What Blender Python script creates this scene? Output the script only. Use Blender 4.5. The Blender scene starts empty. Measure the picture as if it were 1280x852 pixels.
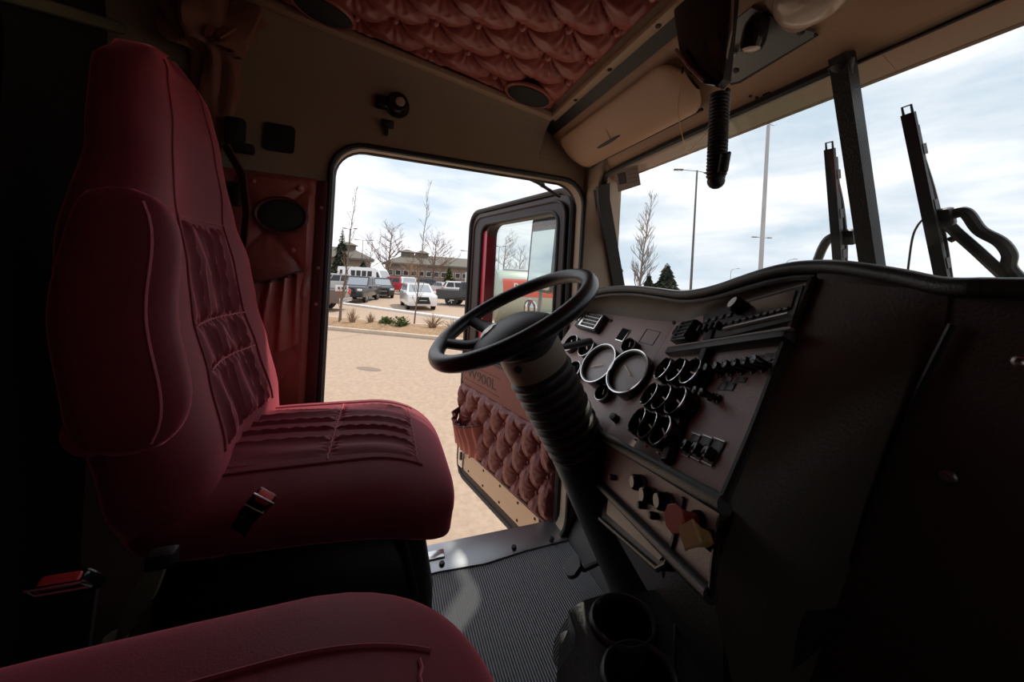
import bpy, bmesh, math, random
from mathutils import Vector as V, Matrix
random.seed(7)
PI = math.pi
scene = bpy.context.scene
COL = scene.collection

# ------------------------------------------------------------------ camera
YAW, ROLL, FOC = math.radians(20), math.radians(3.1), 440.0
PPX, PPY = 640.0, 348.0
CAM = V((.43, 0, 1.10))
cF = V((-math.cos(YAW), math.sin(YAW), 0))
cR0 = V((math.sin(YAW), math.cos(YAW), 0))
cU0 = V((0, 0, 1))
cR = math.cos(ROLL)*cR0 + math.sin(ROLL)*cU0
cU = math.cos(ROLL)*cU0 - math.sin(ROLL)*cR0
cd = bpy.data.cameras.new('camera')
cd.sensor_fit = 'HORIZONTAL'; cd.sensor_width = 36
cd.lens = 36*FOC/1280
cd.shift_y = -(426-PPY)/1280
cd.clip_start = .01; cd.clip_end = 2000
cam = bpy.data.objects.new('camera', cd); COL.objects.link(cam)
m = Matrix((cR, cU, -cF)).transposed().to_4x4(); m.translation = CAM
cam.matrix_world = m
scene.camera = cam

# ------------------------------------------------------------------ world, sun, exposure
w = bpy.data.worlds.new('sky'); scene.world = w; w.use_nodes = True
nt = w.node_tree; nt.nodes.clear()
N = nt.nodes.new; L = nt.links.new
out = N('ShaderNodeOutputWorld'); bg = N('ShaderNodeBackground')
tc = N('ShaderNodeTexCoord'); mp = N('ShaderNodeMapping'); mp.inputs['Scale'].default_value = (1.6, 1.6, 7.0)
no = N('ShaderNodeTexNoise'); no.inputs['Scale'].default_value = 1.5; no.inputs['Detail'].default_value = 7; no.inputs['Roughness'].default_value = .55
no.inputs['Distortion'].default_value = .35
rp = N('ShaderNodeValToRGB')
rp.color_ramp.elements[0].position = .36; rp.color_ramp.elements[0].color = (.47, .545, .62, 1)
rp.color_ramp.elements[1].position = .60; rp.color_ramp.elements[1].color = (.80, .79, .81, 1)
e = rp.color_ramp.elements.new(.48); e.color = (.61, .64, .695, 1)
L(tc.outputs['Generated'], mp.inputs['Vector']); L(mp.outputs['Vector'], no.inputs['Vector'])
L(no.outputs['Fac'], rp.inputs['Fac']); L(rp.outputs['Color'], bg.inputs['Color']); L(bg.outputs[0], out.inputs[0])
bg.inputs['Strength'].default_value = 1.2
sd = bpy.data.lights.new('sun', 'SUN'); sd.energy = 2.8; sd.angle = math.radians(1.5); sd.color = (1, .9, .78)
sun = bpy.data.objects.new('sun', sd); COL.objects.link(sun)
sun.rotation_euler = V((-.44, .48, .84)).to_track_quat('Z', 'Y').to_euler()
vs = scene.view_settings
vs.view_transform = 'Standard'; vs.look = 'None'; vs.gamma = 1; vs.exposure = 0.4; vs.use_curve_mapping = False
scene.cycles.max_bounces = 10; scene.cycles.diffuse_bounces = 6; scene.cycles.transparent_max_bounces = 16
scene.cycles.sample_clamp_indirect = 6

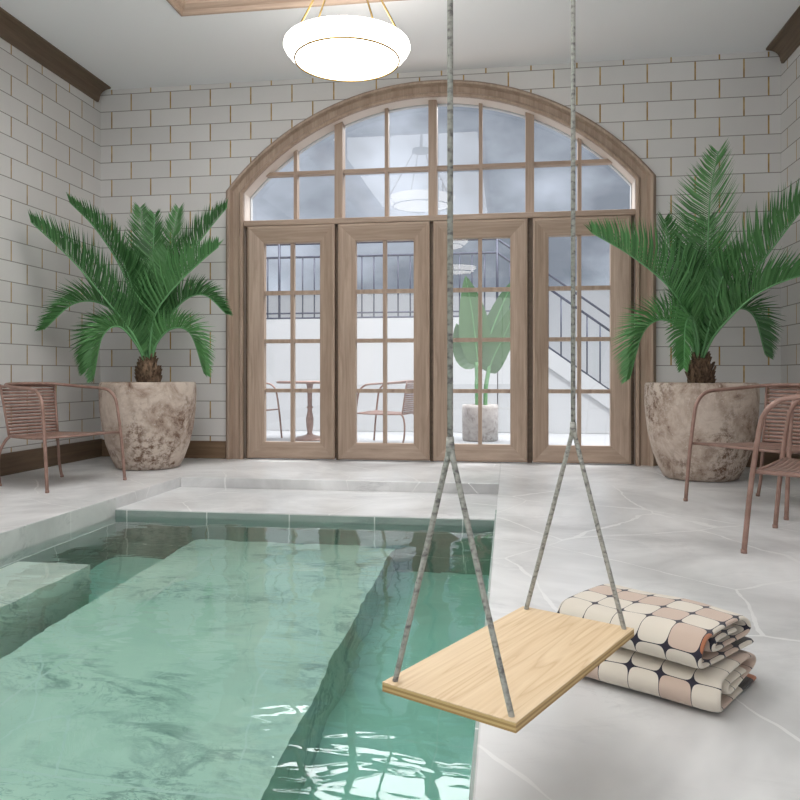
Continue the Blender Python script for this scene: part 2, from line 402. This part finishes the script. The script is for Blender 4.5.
==============================
AIM
Write out again, exactly, the lines from the start of the listing up to the line containing "scene.camera = cam", with both ends and without pictures.

TASK RESPONSE
What Blender Python script creates this scene? Output the script only. Use Blender 4.5. The Blender scene starts empty. Measure the picture as if it were 1280x852 pixels.
import bpy, bmesh, math, random
from mathutils import Vector as V, Matrix
random.seed(7)
PI = math.pi
scene = bpy.context.scene
COL = scene.collection

# ------------------------------------------------------------------ camera
YAW, ROLL, FOC = math.radians(20), math.radians(3.1), 440.0
PPX, PPY = 640.0, 348.0
CAM = V((.43, 0, 1.10))
cF = V((-math.cos(YAW), math.sin(YAW), 0))
cR0 = V((math.sin(YAW), math.cos(YAW), 0))
cU0 = V((0, 0, 1))
cR = math.cos(ROLL)*cR0 + math.sin(ROLL)*cU0
cU = math.cos(ROLL)*cU0 - math.sin(ROLL)*cR0
cd = bpy.data.cameras.new('camera')
cd.sensor_fit = 'HORIZONTAL'; cd.sensor_width = 36
cd.lens = 36*FOC/1280
cd.shift_y = -(426-PPY)/1280
cd.clip_start = .01; cd.clip_end = 2000
cam = bpy.data.objects.new('camera', cd); COL.objects.link(cam)
m = Matrix((cR, cU, -cF)).transposed().to_4x4(); m.translation = CAM
cam.matrix_world = m
scene.camera = cam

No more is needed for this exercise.